-- Given information --
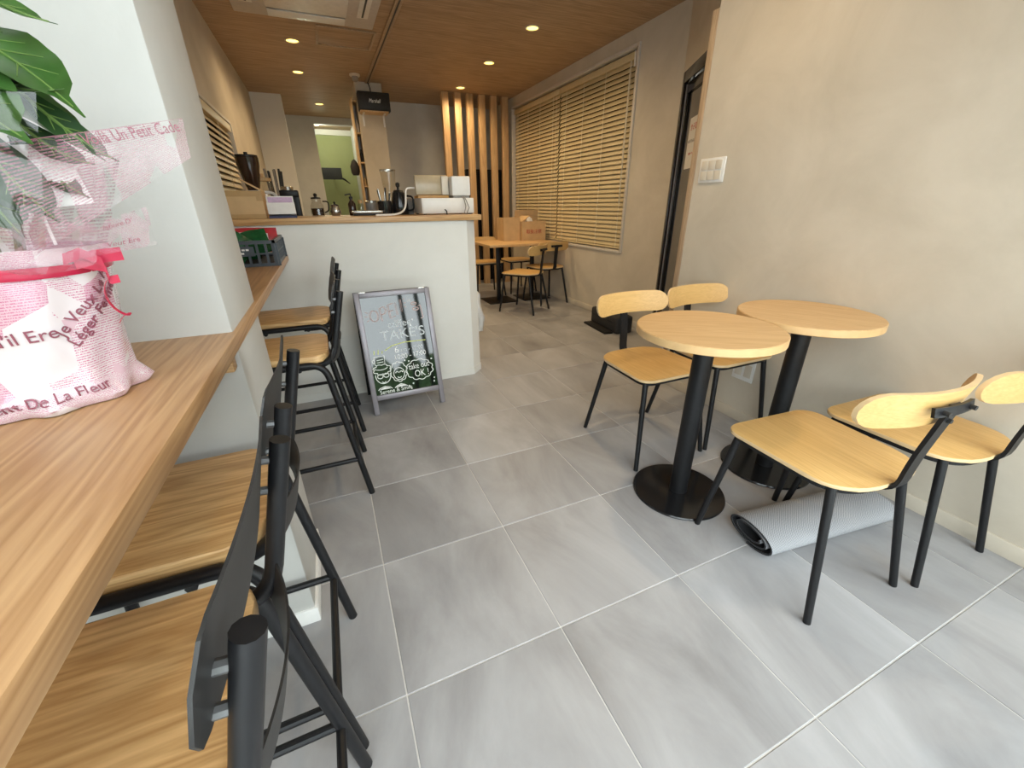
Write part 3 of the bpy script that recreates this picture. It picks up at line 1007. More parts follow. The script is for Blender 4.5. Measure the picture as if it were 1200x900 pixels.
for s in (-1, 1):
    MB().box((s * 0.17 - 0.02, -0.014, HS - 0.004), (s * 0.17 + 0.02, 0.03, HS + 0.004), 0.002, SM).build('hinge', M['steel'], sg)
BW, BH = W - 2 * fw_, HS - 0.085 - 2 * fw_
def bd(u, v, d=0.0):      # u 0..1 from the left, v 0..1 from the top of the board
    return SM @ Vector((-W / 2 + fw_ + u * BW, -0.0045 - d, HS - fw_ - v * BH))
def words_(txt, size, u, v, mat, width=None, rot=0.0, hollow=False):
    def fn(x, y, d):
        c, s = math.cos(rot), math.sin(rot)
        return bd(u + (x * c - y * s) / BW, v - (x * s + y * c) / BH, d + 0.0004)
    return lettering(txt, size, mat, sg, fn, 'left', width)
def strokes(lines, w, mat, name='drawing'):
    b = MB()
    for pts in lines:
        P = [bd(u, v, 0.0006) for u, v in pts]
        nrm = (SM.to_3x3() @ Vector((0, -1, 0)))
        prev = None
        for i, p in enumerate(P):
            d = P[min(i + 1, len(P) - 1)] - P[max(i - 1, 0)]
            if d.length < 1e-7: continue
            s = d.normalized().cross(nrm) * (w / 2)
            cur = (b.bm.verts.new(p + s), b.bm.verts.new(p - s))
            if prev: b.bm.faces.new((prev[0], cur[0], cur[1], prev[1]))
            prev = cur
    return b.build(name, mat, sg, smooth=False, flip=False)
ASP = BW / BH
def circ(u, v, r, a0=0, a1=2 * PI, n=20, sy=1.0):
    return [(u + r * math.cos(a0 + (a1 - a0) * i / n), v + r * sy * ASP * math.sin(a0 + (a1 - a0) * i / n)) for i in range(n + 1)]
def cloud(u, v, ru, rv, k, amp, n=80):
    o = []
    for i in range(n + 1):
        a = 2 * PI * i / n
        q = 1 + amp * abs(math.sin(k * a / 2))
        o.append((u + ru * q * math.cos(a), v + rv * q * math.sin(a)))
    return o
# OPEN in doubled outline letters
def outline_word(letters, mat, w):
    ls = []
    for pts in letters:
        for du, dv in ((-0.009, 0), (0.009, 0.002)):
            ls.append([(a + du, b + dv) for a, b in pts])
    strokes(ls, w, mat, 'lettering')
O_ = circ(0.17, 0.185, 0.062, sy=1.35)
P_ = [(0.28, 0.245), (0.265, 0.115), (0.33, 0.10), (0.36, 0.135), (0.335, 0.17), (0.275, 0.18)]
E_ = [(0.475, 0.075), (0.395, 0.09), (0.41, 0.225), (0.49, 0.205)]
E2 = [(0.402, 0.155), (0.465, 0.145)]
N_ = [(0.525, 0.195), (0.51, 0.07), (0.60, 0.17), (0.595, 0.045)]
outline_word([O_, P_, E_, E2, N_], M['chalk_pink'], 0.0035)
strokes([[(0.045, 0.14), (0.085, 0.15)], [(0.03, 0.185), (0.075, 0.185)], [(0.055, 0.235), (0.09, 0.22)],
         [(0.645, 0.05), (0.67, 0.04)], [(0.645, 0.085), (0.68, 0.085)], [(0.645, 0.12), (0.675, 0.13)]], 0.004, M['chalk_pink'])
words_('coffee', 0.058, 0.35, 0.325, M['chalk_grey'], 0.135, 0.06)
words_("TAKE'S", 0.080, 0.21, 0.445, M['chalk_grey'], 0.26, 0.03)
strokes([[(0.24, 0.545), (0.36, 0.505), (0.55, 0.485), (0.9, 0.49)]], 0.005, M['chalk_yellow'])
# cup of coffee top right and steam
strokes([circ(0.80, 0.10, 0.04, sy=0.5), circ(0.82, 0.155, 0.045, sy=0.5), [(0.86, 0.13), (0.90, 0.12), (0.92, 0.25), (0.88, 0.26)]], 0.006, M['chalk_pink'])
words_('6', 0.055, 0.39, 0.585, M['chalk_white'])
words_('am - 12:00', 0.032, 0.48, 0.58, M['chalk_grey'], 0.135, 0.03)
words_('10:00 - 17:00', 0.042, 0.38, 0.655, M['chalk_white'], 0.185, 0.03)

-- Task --
Quote the preceding listing precisely and completely, omitting its images.

-- Solved exercise --
Write part 3 of the bpy script that recreates this picture. It picks up at line 1007. More parts follow. The script is for Blender 4.5. Measure the picture as if it were 1200x900 pixels.
for s in (-1, 1):
    MB().box((s * 0.17 - 0.02, -0.014, HS - 0.004), (s * 0.17 + 0.02, 0.03, HS + 0.004), 0.002, SM).build('hinge', M['steel'], sg)
BW, BH = W - 2 * fw_, HS - 0.085 - 2 * fw_
def bd(u, v, d=0.0):      # u 0..1 from the left, v 0..1 from the top of the board
    return SM @ Vector((-W / 2 + fw_ + u * BW, -0.0045 - d, HS - fw_ - v * BH))
def words_(txt, size, u, v, mat, width=None, rot=0.0, hollow=False):
    def fn(x, y, d):
        c, s = math.cos(rot), math.sin(rot)
        return bd(u + (x * c - y * s) / BW, v - (x * s + y * c) / BH, d + 0.0004)
    return lettering(txt, size, mat, sg, fn, 'left', width)
def strokes(lines, w, mat, name='drawing'):
    b = MB()
    for pts in lines:
        P = [bd(u, v, 0.0006) for u, v in pts]
        nrm = (SM.to_3x3() @ Vector((0, -1, 0)))
        prev = None
        for i, p in enumerate(P):
            d = P[min(i + 1, len(P) - 1)] - P[max(i - 1, 0)]
            if d.length < 1e-7: continue
            s = d.normalized().cross(nrm) * (w / 2)
            cur = (b.bm.verts.new(p + s), b.bm.verts.new(p - s))
            if prev: b.bm.faces.new((prev[0], cur[0], cur[1], prev[1]))
            prev = cur
    return b.build(name, mat, sg, smooth=False, flip=False)
ASP = BW / BH
def circ(u, v, r, a0=0, a1=2 * PI, n=20, sy=1.0):
    return [(u + r * math.cos(a0 + (a1 - a0) * i / n), v + r * sy * ASP * math.sin(a0 + (a1 - a0) * i / n)) for i in range(n + 1)]
def cloud(u, v, ru, rv, k, amp, n=80):
    o = []
    for i in range(n + 1):
        a = 2 * PI * i / n
        q = 1 + amp * abs(math.sin(k * a / 2))
        o.append((u + ru * q * math.cos(a), v + rv * q * math.sin(a)))
    return o
# OPEN in doubled outline letters
def outline_word(letters, mat, w):
    ls = []
    for pts in letters:
        for du, dv in ((-0.009, 0), (0.009, 0.002)):
            ls.append([(a + du, b + dv) for a, b in pts])
    strokes(ls, w, mat, 'lettering')
O_ = circ(0.17, 0.185, 0.062, sy=1.35)
P_ = [(0.28, 0.245), (0.265, 0.115), (0.33, 0.10), (0.36, 0.135), (0.335, 0.17), (0.275, 0.18)]
E_ = [(0.475, 0.075), (0.395, 0.09), (0.41, 0.225), (0.49, 0.205)]
E2 = [(0.402, 0.155), (0.465, 0.145)]
N_ = [(0.525, 0.195), (0.51, 0.07), (0.60, 0.17), (0.595, 0.045)]
outline_word([O_, P_, E_, E2, N_], M['chalk_pink'], 0.0035)
strokes([[(0.045, 0.14), (0.085, 0.15)], [(0.03, 0.185), (0.075, 0.185)], [(0.055, 0.235), (0.09, 0.22)],
         [(0.645, 0.05), (0.67, 0.04)], [(0.645, 0.085), (0.68, 0.085)], [(0.645, 0.12), (0.675, 0.13)]], 0.004, M['chalk_pink'])
words_('coffee', 0.058, 0.35, 0.325, M['chalk_grey'], 0.135, 0.06)
words_("TAKE'S", 0.080, 0.21, 0.445, M['chalk_grey'], 0.26, 0.03)
strokes([[(0.24, 0.545), (0.36, 0.505), (0.55, 0.485), (0.9, 0.49)]], 0.005, M['chalk_yellow'])
# cup of coffee top right and steam
strokes([circ(0.80, 0.10, 0.04, sy=0.5), circ(0.82, 0.155, 0.045, sy=0.5), [(0.86, 0.13), (0.90, 0.12), (0.92, 0.25), (0.88, 0.26)]], 0.006, M['chalk_pink'])
words_('6', 0.055, 0.39, 0.585, M['chalk_white'])
words_('am - 12:00', 0.032, 0.48, 0.58, M['chalk_grey'], 0.135, 0.03)
words_('10:00 - 17:00', 0.042, 0.38, 0.655, M['chalk_white'], 0.185, 0.03)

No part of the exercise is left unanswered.